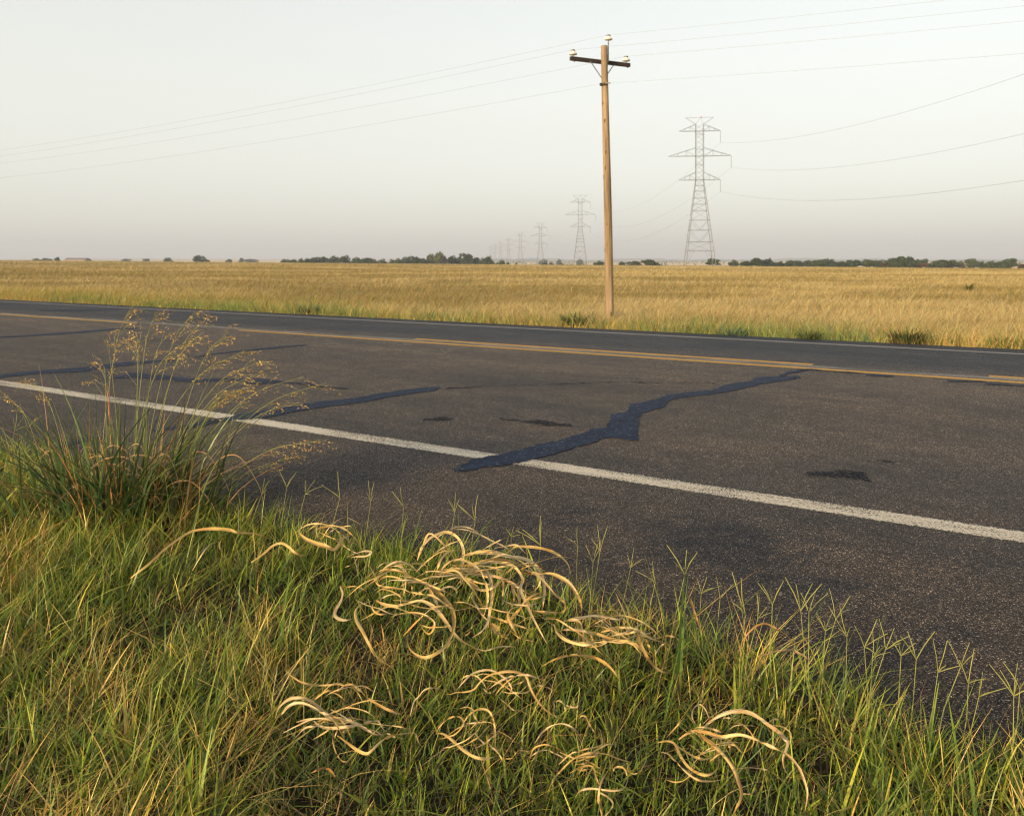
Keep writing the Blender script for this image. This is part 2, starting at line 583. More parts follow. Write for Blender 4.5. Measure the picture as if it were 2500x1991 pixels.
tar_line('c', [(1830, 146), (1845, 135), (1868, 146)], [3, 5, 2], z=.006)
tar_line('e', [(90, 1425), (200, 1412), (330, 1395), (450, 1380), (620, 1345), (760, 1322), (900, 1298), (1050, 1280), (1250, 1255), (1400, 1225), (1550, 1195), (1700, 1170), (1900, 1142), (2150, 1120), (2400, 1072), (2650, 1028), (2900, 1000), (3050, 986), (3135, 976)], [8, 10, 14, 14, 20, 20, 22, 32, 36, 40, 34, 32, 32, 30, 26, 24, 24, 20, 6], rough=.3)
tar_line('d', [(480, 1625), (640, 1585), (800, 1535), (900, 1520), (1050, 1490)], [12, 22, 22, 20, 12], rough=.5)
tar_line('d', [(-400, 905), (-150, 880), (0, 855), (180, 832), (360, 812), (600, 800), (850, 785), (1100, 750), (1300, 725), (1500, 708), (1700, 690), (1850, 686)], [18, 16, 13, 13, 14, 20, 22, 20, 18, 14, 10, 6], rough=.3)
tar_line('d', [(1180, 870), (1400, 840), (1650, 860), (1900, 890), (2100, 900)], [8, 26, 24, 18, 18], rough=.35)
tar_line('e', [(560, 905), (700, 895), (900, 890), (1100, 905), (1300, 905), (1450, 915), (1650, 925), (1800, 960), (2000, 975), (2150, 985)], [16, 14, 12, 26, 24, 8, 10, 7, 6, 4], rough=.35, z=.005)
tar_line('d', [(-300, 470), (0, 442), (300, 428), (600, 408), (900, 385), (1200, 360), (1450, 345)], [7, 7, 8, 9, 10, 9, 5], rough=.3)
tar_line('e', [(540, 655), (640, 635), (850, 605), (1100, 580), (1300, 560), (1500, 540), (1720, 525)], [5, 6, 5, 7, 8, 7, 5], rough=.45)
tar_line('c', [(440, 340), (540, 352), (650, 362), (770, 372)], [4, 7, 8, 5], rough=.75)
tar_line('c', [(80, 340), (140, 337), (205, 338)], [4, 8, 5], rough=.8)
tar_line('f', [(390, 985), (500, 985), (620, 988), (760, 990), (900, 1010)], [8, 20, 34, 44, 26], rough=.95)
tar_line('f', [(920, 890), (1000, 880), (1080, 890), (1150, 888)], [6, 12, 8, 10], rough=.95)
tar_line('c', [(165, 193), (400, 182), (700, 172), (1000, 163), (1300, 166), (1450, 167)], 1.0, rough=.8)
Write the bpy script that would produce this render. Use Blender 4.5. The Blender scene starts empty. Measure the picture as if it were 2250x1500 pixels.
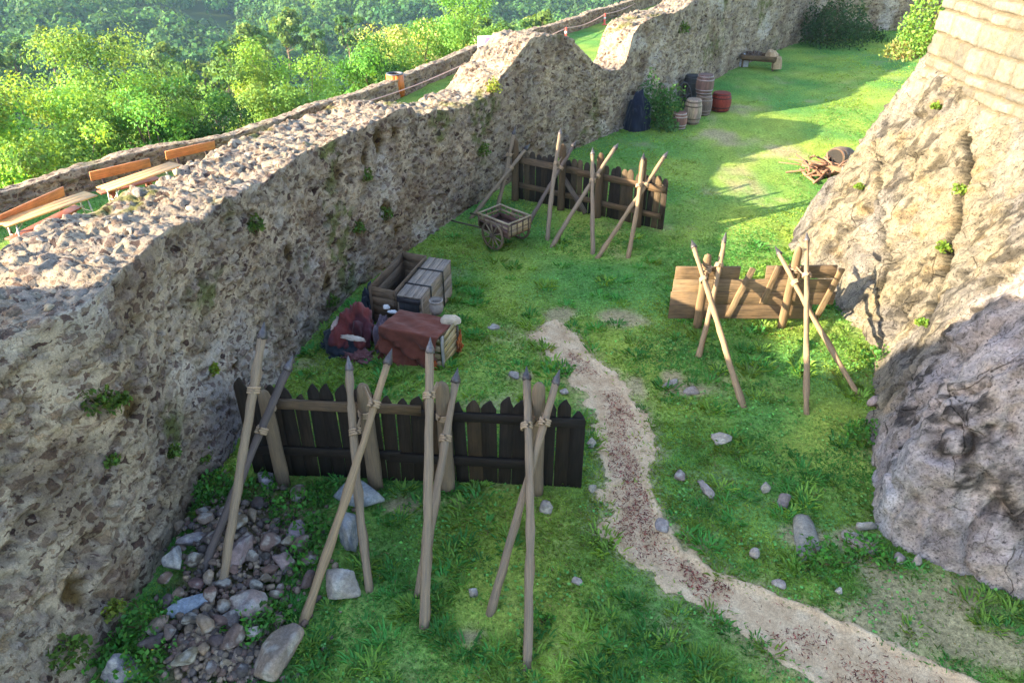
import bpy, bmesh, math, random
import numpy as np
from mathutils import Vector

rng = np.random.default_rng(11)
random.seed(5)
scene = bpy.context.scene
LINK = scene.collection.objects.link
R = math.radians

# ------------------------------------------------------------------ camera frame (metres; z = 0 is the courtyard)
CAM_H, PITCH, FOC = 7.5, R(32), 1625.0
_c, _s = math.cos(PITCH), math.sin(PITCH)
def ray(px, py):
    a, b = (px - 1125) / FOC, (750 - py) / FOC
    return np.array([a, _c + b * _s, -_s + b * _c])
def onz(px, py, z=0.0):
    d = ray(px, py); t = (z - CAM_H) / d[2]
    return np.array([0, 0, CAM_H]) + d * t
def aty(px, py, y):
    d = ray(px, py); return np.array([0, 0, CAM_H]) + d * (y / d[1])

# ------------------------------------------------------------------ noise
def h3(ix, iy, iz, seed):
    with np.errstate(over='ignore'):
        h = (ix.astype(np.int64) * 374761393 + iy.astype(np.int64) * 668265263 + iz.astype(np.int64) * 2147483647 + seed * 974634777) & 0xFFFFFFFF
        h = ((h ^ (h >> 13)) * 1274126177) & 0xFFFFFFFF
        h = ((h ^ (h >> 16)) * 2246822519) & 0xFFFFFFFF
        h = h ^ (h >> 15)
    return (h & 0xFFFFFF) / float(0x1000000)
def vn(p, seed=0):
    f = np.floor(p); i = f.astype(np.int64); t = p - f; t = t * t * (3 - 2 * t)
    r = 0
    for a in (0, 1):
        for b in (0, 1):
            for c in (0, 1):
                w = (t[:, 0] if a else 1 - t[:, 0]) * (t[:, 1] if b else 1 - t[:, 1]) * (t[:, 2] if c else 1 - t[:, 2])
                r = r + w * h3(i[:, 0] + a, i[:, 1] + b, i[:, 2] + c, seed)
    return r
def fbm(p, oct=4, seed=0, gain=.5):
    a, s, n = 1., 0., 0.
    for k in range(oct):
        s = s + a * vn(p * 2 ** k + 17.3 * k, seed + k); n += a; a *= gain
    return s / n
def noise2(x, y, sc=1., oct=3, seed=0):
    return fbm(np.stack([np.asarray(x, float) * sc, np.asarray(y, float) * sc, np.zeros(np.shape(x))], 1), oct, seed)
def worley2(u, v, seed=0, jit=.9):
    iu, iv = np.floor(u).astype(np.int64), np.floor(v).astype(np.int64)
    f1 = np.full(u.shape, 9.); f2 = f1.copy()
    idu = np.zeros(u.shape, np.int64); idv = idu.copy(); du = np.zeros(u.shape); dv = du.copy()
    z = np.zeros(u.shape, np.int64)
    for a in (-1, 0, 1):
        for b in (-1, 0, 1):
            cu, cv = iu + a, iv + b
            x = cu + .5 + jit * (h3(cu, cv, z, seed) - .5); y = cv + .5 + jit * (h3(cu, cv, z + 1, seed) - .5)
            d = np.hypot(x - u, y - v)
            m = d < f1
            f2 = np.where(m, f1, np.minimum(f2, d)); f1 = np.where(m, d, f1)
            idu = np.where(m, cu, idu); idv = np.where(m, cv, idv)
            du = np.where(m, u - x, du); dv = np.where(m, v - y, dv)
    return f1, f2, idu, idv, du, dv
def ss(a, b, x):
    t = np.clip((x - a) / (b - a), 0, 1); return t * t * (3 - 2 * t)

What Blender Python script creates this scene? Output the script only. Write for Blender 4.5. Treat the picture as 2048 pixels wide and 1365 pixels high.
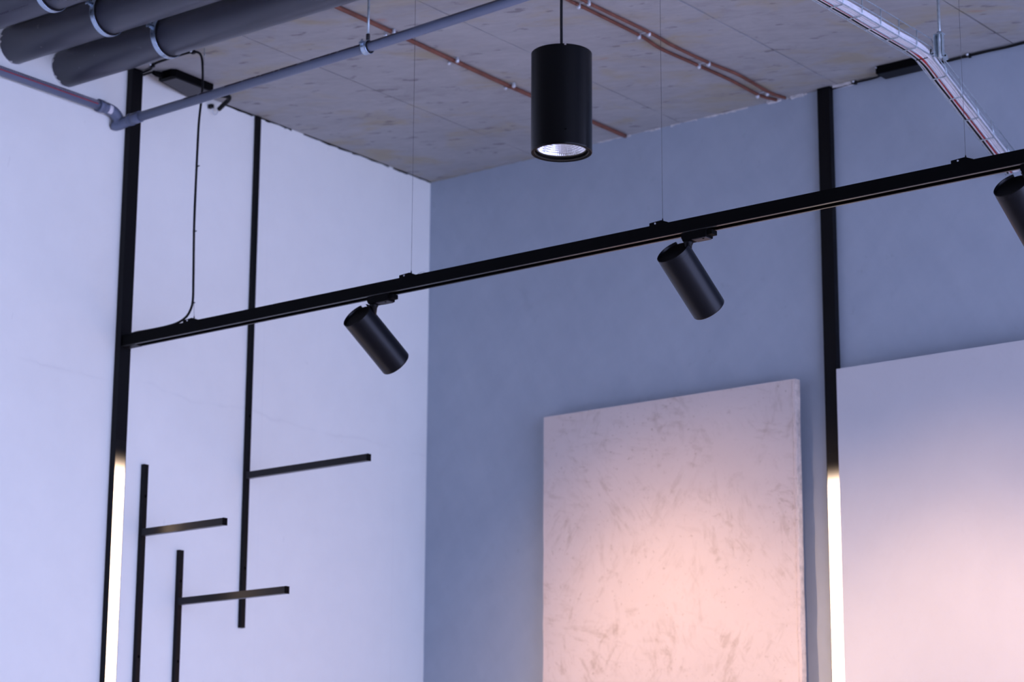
------------------------------------------------
Requirement: Exclude all images and restate the records above word for word.

Task answer:
Keep writing the Blender script for this image. This is part 2, starting at line 583. More parts follow. Write for Blender 4.5. Measure the picture as if it were 2500x1991 pixels.
tar_line('c', [(1830, 146), (1845, 135), (1868, 146)], [3, 5, 2], z=.006)
tar_line('e', [(90, 1425), (200, 1412), (330, 1395), (450, 1380), (620, 1345), (760, 1322), (900, 1298), (1050, 1280), (1250, 1255), (1400, 1225), (1550, 1195), (1700, 1170), (1900, 1142), (2150, 1120), (2400, 1072), (2650, 1028), (2900, 1000), (3050, 986), (3135, 976)], [8, 10, 14, 14, 20, 20, 22, 32, 36, 40, 34, 32, 32, 30, 26, 24, 24, 20, 6], rough=.3)
tar_line('d', [(480, 1625), (640, 1585), (800, 1535), (900, 1520), (1050, 1490)], [12, 22, 22, 20, 12], rough=.5)
tar_line('d', [(-400, 905), (-150, 880), (0, 855), (180, 832), (360, 812), (600, 800), (850, 785), (1100, 750), (1300, 725), (1500, 708), (1700, 690), (1850, 686)], [18, 16, 13, 13, 14, 20, 22, 20, 18, 14, 10, 6], rough=.3)
tar_line('d', [(1180, 870), (1400, 840), (1650, 860), (1900, 890), (2100, 900)], [8, 26, 24, 18, 18], rough=.35)
tar_line('e', [(560, 905), (700, 895), (900, 890), (1100, 905), (1300, 905), (1450, 915), (1650, 925), (1800, 960), (2000, 975), (2150, 985)], [16, 14, 12, 26, 24, 8, 10, 7, 6, 4], rough=.35, z=.005)
tar_line('d', [(-300, 470), (0, 442), (300, 428), (600, 408), (900, 385), (1200, 360), (1450, 345)], [7, 7, 8, 9, 10, 9, 5], rough=.3)
tar_line('e', [(540, 655), (640, 635), (850, 605), (1100, 580), (1300, 560), (1500, 540), (1720, 525)], [5, 6, 5, 7, 8, 7, 5], rough=.45)
tar_line('c', [(440, 340), (540, 352), (650, 362), (770, 372)], [4, 7, 8, 5], rough=.75)
tar_line('c', [(80, 340), (140, 337), (205, 338)], [4, 8, 5], rough=.8)
tar_line('f', [(390, 985), (500, 985), (620, 988), (760, 990), (900, 1010)], [8, 20, 34, 44, 26], rough=.95)
tar_line('f', [(920, 890), (1000, 880), (1080, 890), (1150, 888)], [6, 12, 8, 10], rough=.95)
tar_line('c', [(165, 193), (400, 182), (700, 172), (1000, 163), (1300, 166), (1450, 167)], 1.0, rough=.8)
Write the bpy script that would produce this render. Use Blender 4.5. The Blender scene starts empty. Measure the picture as if it were 2250x1500 pixels.
import bpy, bmesh, math, random
import numpy as np
from mathutils import Vector

rng = np.random.default_rng(11)
random.seed(5)
scene = bpy.context.scene
LINK = scene.collection.objects.link
R = math.radians

# ------------------------------------------------------------------ camera frame (metres; z = 0 is the courtyard)
CAM_H, PITCH, FOC = 7.5, R(32), 1625.0
_c, _s = math.cos(PITCH), math.sin(PITCH)
def ray(px, py):
    a, b = (px - 1125) / FOC, (750 - py) / FOC
    return np.array([a, _c + b * _s, -_s + b * _c])
def onz(px, py, z=0.0):
    d = ray(px, py); t = (z - CAM_H) / d[2]
    return np.array([0, 0, CAM_H]) + d * t
def aty(px, py, y):
    d = ray(px, py); return np.array([0, 0, CAM_H]) + d * (y / d[1])

# ------------------------------------------------------------------ noise
def h3(ix, iy, iz, seed):
    with np.errstate(over='ignore'):
        h = (ix.astype(np.int64) * 374761393 + iy.astype(np.int64) * 668265263 + iz.astype(np.int64) * 2147483647 + seed * 974634777) & 0xFFFFFFFF
        h = ((h ^ (h >> 13)) * 1274126177) & 0xFFFFFFFF
        h = ((h ^ (h >> 16)) * 2246822519) & 0xFFFFFFFF
        h = h ^ (h >> 15)
    return (h & 0xFFFFFF) / float(0x1000000)
def vn(p, seed=0):
    f = np.floor(p); i = f.astype(np.int64); t = p - f; t = t * t * (3 - 2 * t)
    r = 0
    for a in (0, 1):
        for b in (0, 1):
            for c in (0, 1):
                w = (t[:, 0] if a else 1 - t[:, 0]) * (t[:, 1] if b else 1 - t[:, 1]) * (t[:, 2] if c else 1 - t[:, 2])
                r = r + w * h3(i[:, 0] + a, i[:, 1] + b, i[:, 2] + c, seed)
    return r
def fbm(p, oct=4, seed=0, gain=.5):
    a, s, n = 1., 0., 0.
    for k in range(oct):
        s = s + a * vn(p * 2 ** k + 17.3 * k, seed + k); n += a; a *= gain
    return s / n
def noise2(x, y, sc=1., oct=3, seed=0):
    return fbm(np.stack([np.asarray(x, float) * sc, np.asarray(y, float) * sc, np.zeros(np.shape(x))], 1), oct, seed)
def worley2(u, v, seed=0, jit=.9):
    iu, iv = np.floor(u).astype(np.int64), np.floor(v).astype(np.int64)
    f1 = np.full(u.shape, 9.); f2 = f1.copy()
    idu = np.zeros(u.shape, np.int64); idv = idu.copy(); du = np.zeros(u.shape); dv = du.copy()
    z = np.zeros(u.shape, np.int64)
    for a in (-1, 0, 1):
        for b in (-1, 0, 1):
            cu, cv = iu + a, iv + b
            x = cu + .5 + jit * (h3(cu, cv, z, seed) - .5); y = cv + .5 + jit * (h3(cu, cv, z + 1, seed) - .5)
            d = np.hypot(x - u, y - v)
            m = d < f1
            f2 = np.where(m, f1, np.minimum(f2, d)); f1 = np.where(m, d, f1)
            idu = np.where(m, cu, idu); idv = np.where(m, cv, idv)
            du = np.where(m, u - x, du); dv = np.where(m, v - y, dv)
    return f1, f2, idu, idv, du, dv
def ss(a, b, x):
    t = np.clip((x - a) / (b - a), 0, 1); return t * t * (3 - 2 * t)

What Blender Python script creates this scene? Output the script only. Write for Blender 4.5. Treat the picture as 2048 pixels wide and 1365 pixels high.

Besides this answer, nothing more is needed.